Udara malam rasanya makin dingin saja. Muncul lagi pertanyaan ini: bagaimana rasanya tidak punya rumah?. Terus terang aku tidak bisa merasakannya. Aku beranjak dan mulai berjalan pulang. Di kejauhan beberapa penjaga pasar asik bermain kartu dan mendengarkan radio. Terdengar sayup-sayup lagu Ebiet yang akrab di telingaku:

“Isteriku, marilah kita tidur. Hari telah larut malam. Lagi sehari kita lewati. Meskipun nasib semakin tak pasti. Lihat anak kita tertidur menahankan lapar. Erat memeluk bantal dingin pinggiran jalan. Wajahnya kurus pucat matanya dalam. Isteriku marilah kita berdoa sementara biarkan lapar terlupa. Seperti yang pernah ibu ajarkan Tuhan bagi siapa saja. Meskipun kita pengemis pinggiran jalan. Doa kita pun pasti ia dengarkan. Bila kita pasrah diri, tawakal. Esok hari perjalanan kita masih sangatlah panjang. Mari tidurlah lupakan sejenak, beban derita, lepaskan …!”

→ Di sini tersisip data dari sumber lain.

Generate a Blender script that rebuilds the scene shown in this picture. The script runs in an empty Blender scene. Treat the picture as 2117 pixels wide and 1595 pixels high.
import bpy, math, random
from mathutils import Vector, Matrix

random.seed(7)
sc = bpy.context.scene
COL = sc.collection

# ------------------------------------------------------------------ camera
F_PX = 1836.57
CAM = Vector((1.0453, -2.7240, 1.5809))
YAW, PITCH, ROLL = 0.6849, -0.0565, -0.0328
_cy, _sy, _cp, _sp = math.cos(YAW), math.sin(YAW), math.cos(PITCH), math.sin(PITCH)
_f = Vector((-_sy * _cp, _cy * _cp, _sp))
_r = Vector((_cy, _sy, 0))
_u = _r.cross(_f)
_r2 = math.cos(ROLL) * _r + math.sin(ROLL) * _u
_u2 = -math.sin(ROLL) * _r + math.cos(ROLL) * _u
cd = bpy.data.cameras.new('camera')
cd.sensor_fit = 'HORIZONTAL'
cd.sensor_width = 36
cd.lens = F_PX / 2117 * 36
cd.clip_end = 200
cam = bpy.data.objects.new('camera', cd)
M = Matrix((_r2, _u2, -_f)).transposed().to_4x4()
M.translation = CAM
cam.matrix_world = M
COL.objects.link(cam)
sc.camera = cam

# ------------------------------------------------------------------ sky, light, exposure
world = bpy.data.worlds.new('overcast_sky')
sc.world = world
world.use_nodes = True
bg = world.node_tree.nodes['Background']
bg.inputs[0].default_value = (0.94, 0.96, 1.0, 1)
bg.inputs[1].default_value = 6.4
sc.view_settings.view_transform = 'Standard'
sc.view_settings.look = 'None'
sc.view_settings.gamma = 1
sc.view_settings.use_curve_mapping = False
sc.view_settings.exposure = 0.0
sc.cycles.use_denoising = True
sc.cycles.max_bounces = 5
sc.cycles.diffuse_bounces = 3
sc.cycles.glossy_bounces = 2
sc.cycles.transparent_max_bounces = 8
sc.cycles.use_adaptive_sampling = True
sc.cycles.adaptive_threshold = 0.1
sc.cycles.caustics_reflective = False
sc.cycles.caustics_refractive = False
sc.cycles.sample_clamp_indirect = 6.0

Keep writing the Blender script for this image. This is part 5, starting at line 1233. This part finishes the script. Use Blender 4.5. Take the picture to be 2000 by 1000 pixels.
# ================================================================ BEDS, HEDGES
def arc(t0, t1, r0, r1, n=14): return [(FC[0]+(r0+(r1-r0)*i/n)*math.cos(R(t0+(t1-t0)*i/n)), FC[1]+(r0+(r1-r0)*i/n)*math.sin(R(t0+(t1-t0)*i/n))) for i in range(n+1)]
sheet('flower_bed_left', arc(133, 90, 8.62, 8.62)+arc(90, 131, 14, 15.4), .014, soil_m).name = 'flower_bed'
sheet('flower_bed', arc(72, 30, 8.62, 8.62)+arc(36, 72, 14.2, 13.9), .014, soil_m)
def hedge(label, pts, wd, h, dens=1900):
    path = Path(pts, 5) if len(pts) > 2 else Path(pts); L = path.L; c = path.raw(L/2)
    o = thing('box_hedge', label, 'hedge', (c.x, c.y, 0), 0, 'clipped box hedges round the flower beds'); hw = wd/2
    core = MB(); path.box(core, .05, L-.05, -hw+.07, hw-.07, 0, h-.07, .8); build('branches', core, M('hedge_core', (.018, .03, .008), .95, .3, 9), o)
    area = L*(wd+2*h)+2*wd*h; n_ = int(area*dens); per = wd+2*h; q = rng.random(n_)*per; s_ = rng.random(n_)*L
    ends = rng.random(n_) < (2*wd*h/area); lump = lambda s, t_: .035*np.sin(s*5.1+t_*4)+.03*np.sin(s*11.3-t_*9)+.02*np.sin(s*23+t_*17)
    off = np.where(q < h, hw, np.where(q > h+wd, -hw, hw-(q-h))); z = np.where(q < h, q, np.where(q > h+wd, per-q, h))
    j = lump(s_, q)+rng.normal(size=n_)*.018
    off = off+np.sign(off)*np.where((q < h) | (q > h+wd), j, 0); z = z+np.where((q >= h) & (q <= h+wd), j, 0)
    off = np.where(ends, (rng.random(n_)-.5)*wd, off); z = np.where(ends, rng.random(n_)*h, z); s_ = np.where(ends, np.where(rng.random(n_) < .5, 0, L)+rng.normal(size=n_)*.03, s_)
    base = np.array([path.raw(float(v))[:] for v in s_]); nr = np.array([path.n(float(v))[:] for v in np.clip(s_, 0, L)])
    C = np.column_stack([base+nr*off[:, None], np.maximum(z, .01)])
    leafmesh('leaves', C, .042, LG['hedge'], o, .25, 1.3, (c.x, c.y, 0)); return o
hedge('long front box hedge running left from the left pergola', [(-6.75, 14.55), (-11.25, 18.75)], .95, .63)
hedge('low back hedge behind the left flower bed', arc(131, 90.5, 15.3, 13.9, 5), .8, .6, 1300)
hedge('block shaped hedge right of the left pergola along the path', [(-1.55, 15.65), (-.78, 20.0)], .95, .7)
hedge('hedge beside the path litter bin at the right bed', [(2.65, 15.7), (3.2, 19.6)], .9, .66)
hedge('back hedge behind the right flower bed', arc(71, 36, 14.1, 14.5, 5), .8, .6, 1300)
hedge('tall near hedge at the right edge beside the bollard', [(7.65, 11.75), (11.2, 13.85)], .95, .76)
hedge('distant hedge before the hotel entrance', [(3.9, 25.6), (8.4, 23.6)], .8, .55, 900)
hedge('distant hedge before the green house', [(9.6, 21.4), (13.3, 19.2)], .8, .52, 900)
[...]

Benar! Tuhan memang bagi siapa saja. Ia mendengarkan setiap doa yang datang dalam ketulusan dan kepolosan jiwa, khususnya jiwa orang kecil dan sederhana. Bukankah Ia pernah mengatakan: “Serigala mempunyai liang dan burung mempunyai sarang. Tetapi Anak Manusia tidak mempunyai tempat untuk meletakan kepala-Nya” (Lukas 9:58). Dari kisah Injil ini diketahui dengan jelas bahwa Ia berpihak pada wong cilik: kaum miskin dan tertindas karena terbuang dari tatanan sosial masyarakatnya. Apa yang dapat kita buat? Bagaimana rasanya tidak punya rumah? Bila ingin tahu jawabannya: terlibatlah pada kehidupan mereka dan pada kehidupan Anak Manusia itu.